The University of Amsterdam (UvA) hosted the closing workshop of the Facing Srebrenica collective, participatory archiving project (FSP), a joint research initiative led by the Amsterdam School for Regional, Transnational and European Studies. The project was realized in cooperation with the Netherlands Institute for Military History (NIMH), the Netherlands Defense Academy, and the Srebrenica Memorial Center (SMC), under a grant scheme sponsored by the Dutch Research Council (NWO). The Archivum was represented by Csaba Szilágyi, who was invited as an archival expert and former consultant to the SMC to evaluate and comment on the outcome of the project. The event involved researchers and information specialists from the FSP, archivists, digital curators, anthropologists, and cultural historians.

The FSP intended to reconsider questions on the visual and transnational memory of the Srebrenica genocide in the Netherlands and Bosnia and Herzegovina by collecting, archiving and digitizing personal photographs from veterans of Dutchbat 3, a battalion mandated to ensure that no military activities were carried out in the ‘safe area’ of Srebrenica in January–July 1995. It further aimed to describe and contextualize them with the help of the veterans themselves, and the community of survivors and families of victims.

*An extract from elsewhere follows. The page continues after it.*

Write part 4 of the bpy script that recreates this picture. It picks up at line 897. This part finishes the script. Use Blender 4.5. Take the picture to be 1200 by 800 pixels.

While researchers from the UvA and collection managers from the NIMH coordinated the processing work with the former, archivists and curators from the SMC, survivors of the genocide themselves, reached out to the latter to identify local people, sites and events featured in the photos. As a result, over forty photo collections (ca. 11k photographs) were deposited with the archives of the NIMH, eight collections were annotated by the two target groups, and over 3k digital photos were distributed to survivors, which led to the identification of over 280 Bosniaks.

Szilágyi addressed issues related to participatory archiving—one of the main topics of the workshop—including the agency of community catalogers and their emotional engagement with the photos. Methodological challenges and practical difficulties encountered throughout the process were also thoroughly elaborated. Experiences, conclusions, and possible directions for developing a follow-up project will be summarized in subsequent scholarly articles.